Your goal » For each line below that includes the word "from", make a copy.

Dataset entries
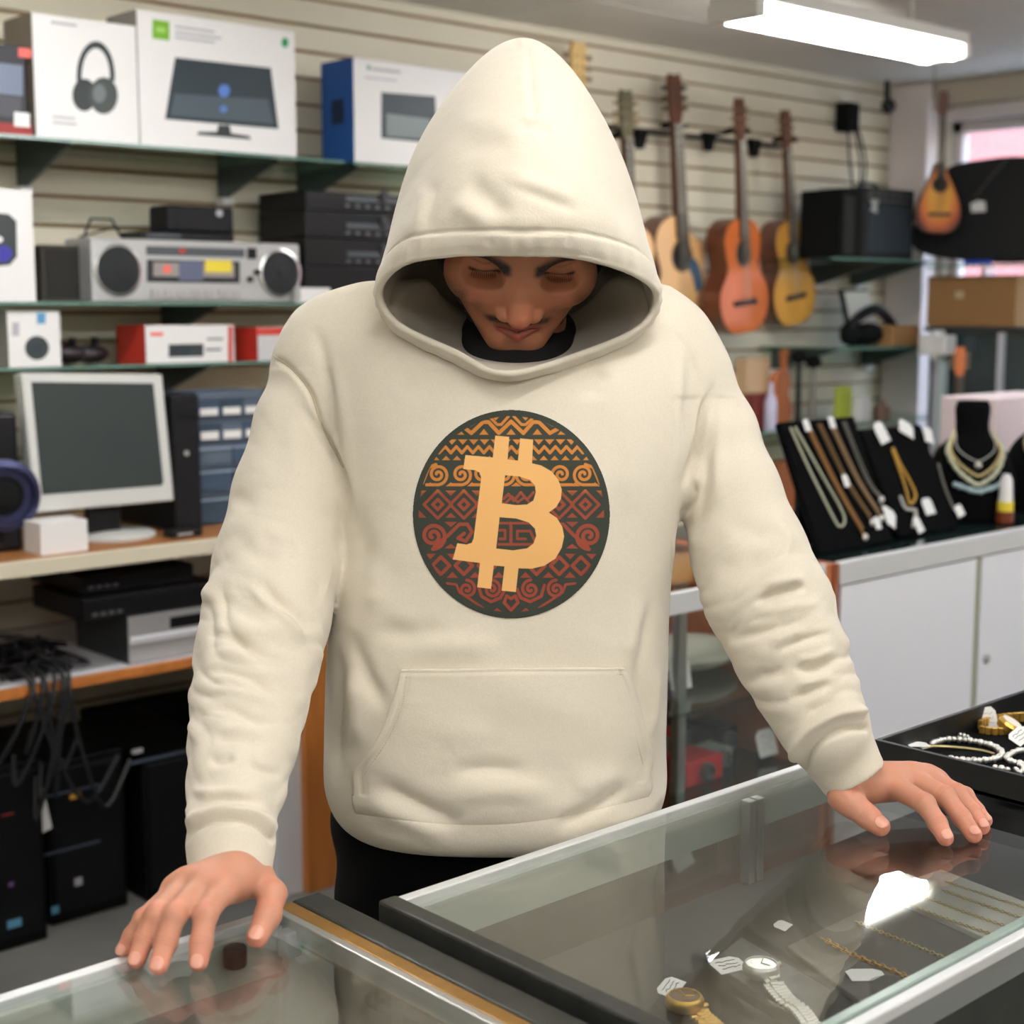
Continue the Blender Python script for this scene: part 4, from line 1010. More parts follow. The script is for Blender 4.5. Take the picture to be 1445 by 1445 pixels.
# blue and white carton
r = carton('television_carton', X(503, Y6), X(668, Y6), Y6, .16, ZA+.002, Z(503, 82, Y6)-ZA, 'white and blue carton with a picture of a small screen beside the hood', 'box', white, blue)
decal(r, 'screen_picture', [(538, 195), (618, 203), (614, 136), (538, 130)], Y6, teal); decal(r, 'screen_picture', [(545, 192), (610, 197), (607, 168), (545, 160)], Y6, mat('grey_gradient_print', (120, 132, 130), .5), lvl=2)
drect(r, 'printed_text', 524, 95, 565, 99, Y6, greyl); drect(r, 'printed_text', 518, 92, 522, 98, Y6, mat('emerald_print', (40, 150, 90), .6)); drect(r, 'printed_text', 515, 108, 560, 110, Y6, greyl)
sd = MB().box(X(503, Y6)-.0008, X(503, Y6), 3.65, 3.71, 2.06, 2.13).build('side_picture', mat('navy_print', (16, 30, 60), .6), r)
# ---- second shelf
r = carton('smart_speaker_carton', X(-70, Y6), X(50, Y6), Y6, .15, ZB, Z(0, 266, Y6)-ZB, 'white carton with a picture of a round black speaker, left end of middle shelf', 'box', white, grey)
decal(r, 'speaker_picture', [(-30, 360), (-28, 312), (-10, 300), (12, 302), (23, 312), (24, 362), (14, 374), (-5, 376)], Y6, darkg); decal(r, 'speaker_picture', disc_px(3, 358, 14, 12), Y6, mat('violet_blue_print', (52, 50, 150), .5), lvl=2); decal(r, 'speaker_picture', disc_px(-4, 338, 8, 5), Y6, white, lvl=2)
Yb = 3.63
x0, x1, zt = X(130, Yb), X(424, Yb), Z(200, 337, Yb)
r = empty('loudspeaker', (X(95, 3.72), 3.78, ZB), 'dark brown loudspeaker box behind the left end of the radio cassette player', 'speaker')
MB().box(X(60, 3.70), X(128, 3.70)-.01, 3.70, 3.86, ZB+.0005, Z(95, 346, 3.70)).build('cabinet', mat('dark_brown_case', (58, 54, 46), .7), r, bevel=.003)
MB().box(X(60, 3.70)+.01, X(128, 3.70)-.02, 3.697, 3.70, ZB+.01, Z(95, 346, 3.70)-.01).build('grille', mat('dark_grille', (38, 36, 32), .9), r)
r = empty('radio_cassette_player', ((x0+x1)/2, Yb+.07, ZB), 'silver radio cassette player with two round black speakers and a yellow sticker', 'boombox')
MB().box(x0, x1, Yb, Yb+.15, ZB+.0005, zt).build('case', silver, r, bevel=.006)
for cx in (167, 395):
    c = (X(cx, Yb), Yb, (ZB+zt)/2)
    sp = MB().lathe([(.070, -.002), (.070, .004), (.062, .006), (.060, .001)], c, (0, -1, 0), 36).build('speaker_ring', mat('chrome_ring', (200, 200, 198), .25, metal=.8), r, smooth=True)
    MB().lathe([(.060, .0), (.0595, .004), (.03, .009), (.012, .010), (.011, .012), (.004, .013)], c, (0, -1, 0), 36).build('speaker_cone', mat('speaker_mesh', (30, 34, 34), .8, bump=.5, bscale=900), sp, smooth=True)
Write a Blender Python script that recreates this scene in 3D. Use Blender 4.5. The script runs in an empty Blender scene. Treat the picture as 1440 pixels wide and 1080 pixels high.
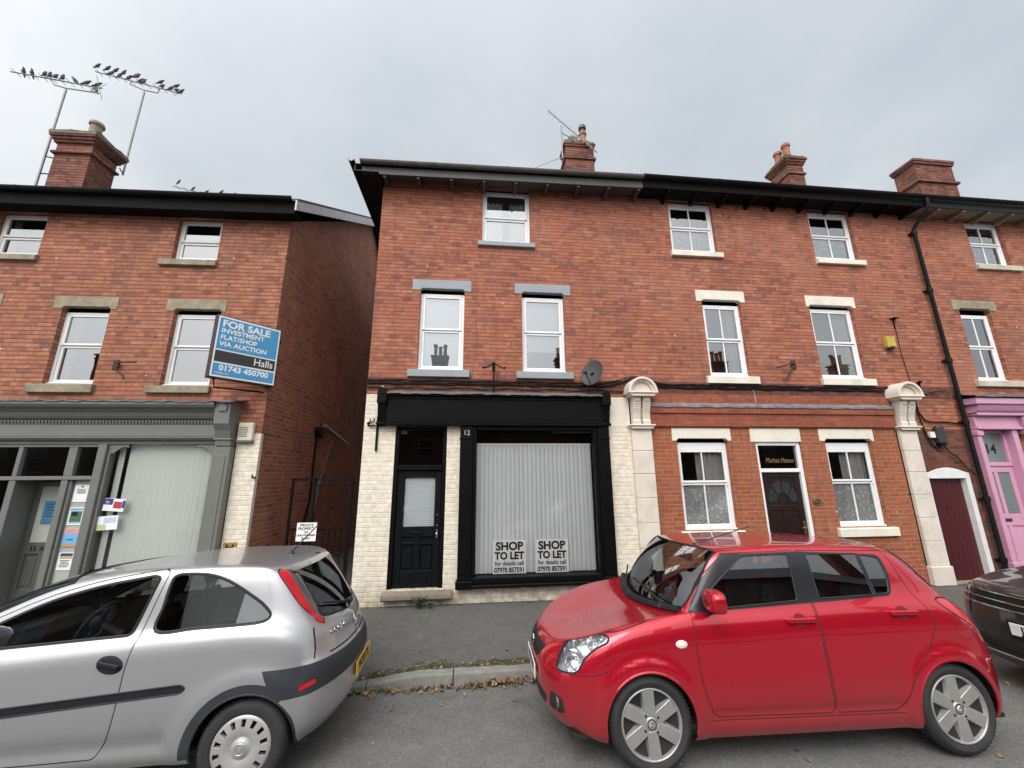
import bpy, bmesh, math, random
import numpy as np
from mathutils import Vector, Matrix, Euler
from mathutils.geometry import delaunay_2d_cdt
random.seed(7)
rng = np.random.default_rng(5)
R = math.radians
sc = bpy.context.scene
COL = sc.collection

# ------------------------------------------------------------------ materials
def srgb(r, g, b):
    f = lambda c: (c/255/12.92) if c/255 <= .04045 else ((c/255+.055)/1.055)**2.4
    return (f(r), f(g), f(b))

class NT:
    """tiny node helper"""
    def __init__(self, name):
        self.m = bpy.data.materials.new(name); self.m.use_nodes = True
        self.t = self.m.node_tree; self.n = self.t.nodes; self.n.clear()
        self.out = self.n.new('ShaderNodeOutputMaterial')
    def node(self, typ, **kw):
        x = self.n.new(typ)
        for k, v in kw.items(): setattr(x, k, v)
        return x
    def link(self, a, b): self.t.links.new(a, b)
    def put(self, sock, val):
        if isinstance(val, bpy.types.NodeSocket): self.link(val, sock)
        else:
            if hasattr(sock, 'default_value'):
                try: sock.default_value = val
                except Exception:
                    sock.default_value = (*val, 1) if len(val) == 3 else val
    def math(self, op, a, b=None, c=None, clamp=False):
        x = self.node('ShaderNodeMath', operation=op); x.use_clamp = clamp
        self.put(x.inputs[0], a)
        if b is not None: self.put(x.inputs[1], b)
        if c is not None: self.put(x.inputs[2], c)
        return x.outputs[0]
    def mix(self, fac, a, b, blend='MIX'):
        x = self.node('ShaderNodeMix', data_type='RGBA', blend_type=blend)
        self.put(x.inputs[0], fac); self.put(x.inputs[6], a if isinstance(a, bpy.types.NodeSocket) else (*a[:3], 1))
        self.put(x.inputs[7], b if isinstance(b, bpy.types.NodeSocket) else (*b[:3], 1))
        return x.outputs[2]
    def ramp(self, fac, stops, interp='LINEAR'):
        x = self.node('ShaderNodeValToRGB'); x.color_ramp.interpolation = interp
        e = x.color_ramp.elements
        while len(e) < len(stops): e.new(.5)
        for i, (p, c) in enumerate(stops):
            e[i].position = p; e[i].color = (*c[:3], 1) if len(c) >= 3 else (c[0],)*3+(1,)
        self.put(x.inputs[0], fac); return x.outputs[0]
    def noise(self, vec, scale, detail=4, rough=.55, dim='3D'):
        x = self.node('ShaderNodeTexNoise', noise_dimensions=dim)
        if vec is not None: self.link(vec, x.inputs['Vector'])
        x.inputs['Scale'].default_value = scale; x.inputs['Detail'].default_value = detail
        x.inputs['Roughness'].default_value = rough
        return x.outputs['Fac']
    def uv(self): return self.node('ShaderNodeUVMap').outputs[0]
    def obj(self): return self.node('ShaderNodeTexCoord').outputs['Object']
    def bump(self, h, strength=.3, dist=.01, normal=None):
        x = self.node('ShaderNodeBump'); x.inputs['Strength'].default_value = strength
        x.inputs['Distance'].default_value = dist; self.link(h, x.inputs['Height'])
        if normal is not None: self.link(normal, x.inputs['Normal'])
        return x.outputs[0]
    def bsdf(self, color, rough=.6, metallic=0., normal=None, spec=.5, coat=0., coat_rough=.05, **kw):
        p = self.node('ShaderNodeBsdfPrincipled')
        self.put(p.inputs['Base Color'], color if isinstance(color, bpy.types.NodeSocket) else (*color[:3], 1))
        self.put(p.inputs['Roughness'], rough); self.put(p.inputs['Metallic'], metallic)
        p.inputs['Specular IOR Level'].default_value = spec
        p.inputs['Coat Weight'].default_value = coat; p.inputs['Coat Roughness'].default_value = coat_rough
        for k, v in kw.items(): self.put(p.inputs[k], v)
        if normal is not None: self.link(normal, p.inputs['Normal'])
        self.link(p.outputs[0], self.out.inputs[0]); self.p = p
        return p

def plain(name, col, rough=.6, metallic=0., var=.12, vscale=6., bump=0., bscale=40., spec=.5, coat=0., dirt=0.):
    t = NT(name); o = t.obj()
    n = t.noise(o, vscale, 5, .6)
    lo = tuple(c*(1-var) for c in col); hi = tuple(min(1, c*(1+var)) for c in col)
    c = t.ramp(n, [(.3, lo), (.7, hi)])
    if dirt:
        d = t.noise(o, 2.3, 8, .7)
        c = t.mix(t.math('MULTIPLY', t.math('SUBTRACT', d, .5, clamp=True), dirt*4, clamp=True), c, (.06, .055, .045))
    nm = None
    if bump: nm = t.bump(t.noise(o, bscale, 4, .6), bump, .01)
    rr = t.math('ADD', t.math('MULTIPLY', t.noise(o, vscale*2.3, 3), .2), rough-.1)
    t.bsdf(c, rr, metallic, nm, spec, coat)
    return t.m

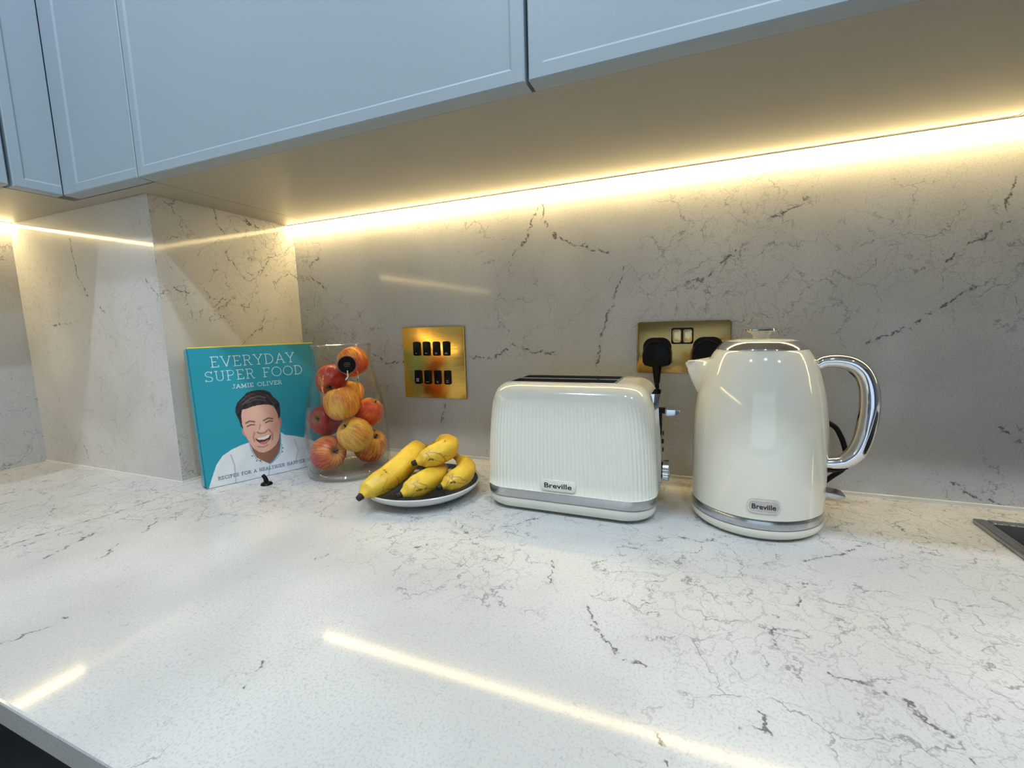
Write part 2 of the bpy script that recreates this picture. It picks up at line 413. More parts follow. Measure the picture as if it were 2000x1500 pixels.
def base_unit(x0, x1, label):
    e = empty('base_cabinet', ((x0+x1)/2, -0.32, R['z0'])); tag(e, label, 'cabinet', 'near-black base cabinets')
    ox, oy, oz = e.location
    def P(n, a, b, bev=0.0, m='dark_cab', par=None):
        return box(n, (a[0]-ox, a[1]-oy, a[2]-oz), (b[0]-ox, b[1]-oy, b[2]-oz), M[m], par or e, bev)
    P('body', (x0+0.001, -0.60, R['z0']+0.12), (x1-0.001, -0.02, -0.0205))
    P('handle_rail', (x0+0.001, -0.645, -0.034), (x1-0.001, -0.6005, -0.0285), 0.001)
    P('door', (x0+0.002, -0.648, R['z0']+0.12), ((x0+x1)/2-0.0015, -0.6005, -0.045), 0.0015)
    P('door', ((x0+x1)/2+0.0015, -0.648, R['z0']+0.12), (x1-0.002, -0.6005, -0.045), 0.0015)
    P('plinth', (x0+0.001, -0.55, R['z0']), (x1-0.001, -0.53, R['z0']+0.119))
base_unit(-0.379, 0.22, 'near-black base cabinet under the front-left edge of the worktop')
base_unit(0.22, 0.82, 'near-black base cabinet below the kettle end of the worktop')

e = empty('hob', (0.93, -0.32, 0.0)); tag(e, 'black glass hob with steel rim at the right edge of the worktop', 'hob')
hx0, hx1, hy0, hy1 = 0.634-0.93, 1.224-0.93, -0.585+0.32, -0.0665+0.32
box('glass', (hx0+0.014, hy0+0.014, 0.0005), (hx1-0.014, hy1-0.014, 0.0055), M['blackg'], e, 0.0008)
for n_, a, b in [('rim', (hx0, hy0, 0.0002), (hx0+0.0138, hy1, 0.006)), ('rim', (hx1-0.0138, hy0, 0.0002), (hx1, hy1, 0.006)),
                 ('rim', (hx0+0.0138, hy1-0.0138, 0.0002), (hx1-0.0138, hy1, 0.006)), ('rim', (hx0+0.0138, hy0, 0.0002), (hx1-0.0138, hy0+0.0138, 0.006))]:
    box(n_, a, b, M['steel'], e, 0.0015)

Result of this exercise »
Continue the Blender Python script for this scene: part 4, from line 1010. More parts follow. The script is for Blender 4.5. Take the picture to be 1445 by 1445 pixels.
from mathutils import Vector, Matrix, Euler
from mathutils.geometry import delaunay_2d_cdt